There will be many times in this life we will need restoration on different levels. Sleep, each night, is suppose to be restorative. It’s suppose to give us back the energy we have depleted physically, mentally, and emotionally. And sometimes, spiritually. There is a yoga practice called restorative yoga and another that is called yin yoga. I feel they both have restorative qualities. Maybe you need alone time or to get away to receive some restoration. I can only feel a vacation is restorative if I have some peace and quiet, some downtime, some solo time. I consider it restorative when there is family/friend bonding time and not bickering and bantering time.
There are times we will need to be renovated. Yes, like a house. We will need some extensive demolition. We will need to not think, feel, be the way we once were if that way is not longer serving us for our good or humanity. The renovating of one’s life, mind, soul, spirit, usually is messy and chaotic. It can be confusing. Discombobulating. It looks nothing like it did at first and that is sometimes the point.
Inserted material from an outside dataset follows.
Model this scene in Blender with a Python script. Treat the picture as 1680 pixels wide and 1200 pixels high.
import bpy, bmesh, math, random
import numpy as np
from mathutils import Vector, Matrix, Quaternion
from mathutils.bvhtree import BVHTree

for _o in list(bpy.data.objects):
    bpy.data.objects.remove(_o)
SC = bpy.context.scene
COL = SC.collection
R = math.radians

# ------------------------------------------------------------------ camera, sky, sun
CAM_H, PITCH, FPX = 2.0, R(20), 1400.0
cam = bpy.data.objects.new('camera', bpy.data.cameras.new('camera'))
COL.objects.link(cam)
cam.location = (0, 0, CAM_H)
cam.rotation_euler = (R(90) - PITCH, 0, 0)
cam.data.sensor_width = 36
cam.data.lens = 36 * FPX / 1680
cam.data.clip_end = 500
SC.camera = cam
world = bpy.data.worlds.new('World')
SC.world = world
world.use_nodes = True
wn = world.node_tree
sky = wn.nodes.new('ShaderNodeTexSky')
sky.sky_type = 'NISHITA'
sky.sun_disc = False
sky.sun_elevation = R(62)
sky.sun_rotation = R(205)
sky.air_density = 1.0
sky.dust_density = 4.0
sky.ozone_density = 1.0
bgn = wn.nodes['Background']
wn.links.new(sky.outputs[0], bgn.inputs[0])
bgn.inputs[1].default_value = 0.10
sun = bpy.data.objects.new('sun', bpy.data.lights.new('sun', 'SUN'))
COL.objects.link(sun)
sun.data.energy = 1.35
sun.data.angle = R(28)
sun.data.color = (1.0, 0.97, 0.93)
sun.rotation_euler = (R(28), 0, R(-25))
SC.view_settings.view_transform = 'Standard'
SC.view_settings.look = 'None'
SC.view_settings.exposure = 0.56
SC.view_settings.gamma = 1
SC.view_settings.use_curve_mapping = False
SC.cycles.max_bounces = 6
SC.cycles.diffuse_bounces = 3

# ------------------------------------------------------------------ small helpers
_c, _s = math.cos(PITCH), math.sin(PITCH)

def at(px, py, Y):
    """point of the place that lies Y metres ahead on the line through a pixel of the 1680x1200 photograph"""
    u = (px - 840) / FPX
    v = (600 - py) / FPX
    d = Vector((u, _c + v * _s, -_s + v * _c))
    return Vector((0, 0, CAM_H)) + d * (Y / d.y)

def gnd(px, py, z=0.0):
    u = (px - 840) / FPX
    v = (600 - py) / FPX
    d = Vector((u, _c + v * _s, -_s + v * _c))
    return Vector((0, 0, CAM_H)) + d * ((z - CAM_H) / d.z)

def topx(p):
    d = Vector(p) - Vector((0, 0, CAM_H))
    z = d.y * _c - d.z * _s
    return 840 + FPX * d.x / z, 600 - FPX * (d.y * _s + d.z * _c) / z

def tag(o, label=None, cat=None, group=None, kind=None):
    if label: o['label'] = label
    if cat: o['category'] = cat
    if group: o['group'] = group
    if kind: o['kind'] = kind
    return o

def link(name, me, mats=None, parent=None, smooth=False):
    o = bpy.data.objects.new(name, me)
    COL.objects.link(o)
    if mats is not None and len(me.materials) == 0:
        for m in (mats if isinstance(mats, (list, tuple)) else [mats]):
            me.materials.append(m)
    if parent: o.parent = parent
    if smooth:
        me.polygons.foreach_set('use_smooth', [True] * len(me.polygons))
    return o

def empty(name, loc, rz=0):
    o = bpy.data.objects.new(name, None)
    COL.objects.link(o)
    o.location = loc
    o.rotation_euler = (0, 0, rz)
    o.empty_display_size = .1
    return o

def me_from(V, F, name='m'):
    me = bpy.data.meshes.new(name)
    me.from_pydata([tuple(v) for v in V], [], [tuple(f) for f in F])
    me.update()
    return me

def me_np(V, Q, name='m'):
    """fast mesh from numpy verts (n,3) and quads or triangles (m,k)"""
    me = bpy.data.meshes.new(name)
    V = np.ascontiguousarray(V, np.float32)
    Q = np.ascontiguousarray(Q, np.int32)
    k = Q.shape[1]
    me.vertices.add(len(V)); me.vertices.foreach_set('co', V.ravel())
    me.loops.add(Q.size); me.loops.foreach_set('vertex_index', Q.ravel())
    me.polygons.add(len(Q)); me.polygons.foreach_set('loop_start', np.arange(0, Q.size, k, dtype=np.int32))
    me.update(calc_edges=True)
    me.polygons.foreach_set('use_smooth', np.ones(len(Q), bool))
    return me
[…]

But usually, in the end you love it or well, get used to it and find beauty or acceptance which can bring some peace.
Yesterday, mild depression paid me an unwelcome visit. At first, I tried to shut it out but, that only frustrated me. So, Iet it visit but, I did things to help restore my mood. I told my daughter how I was feeling so if it my mood seemed off, distant, or I’m frowning, she would know why. If I am quiet more than usual. She would know why.
I did some yin yoga for tight muscles. I made sure I stayed hydrated. I ate as healthy as possible but, I did have more chocolates than I needed! Ha! In fact, I did some more yoga. I wrote my blogs. I took care of some necessary business. I monitored my moods and took as many deep breaths as needed. See my recent blog on Breathwork here: https://nikkisconfettilife.com/2024/04/02/b-is-for-breathwork-a-to-z-challenge/
And I took some time for nature and journaled.
I don’t know where you are in your journey of this life but, I sincerely send you love, peace, joy, and light.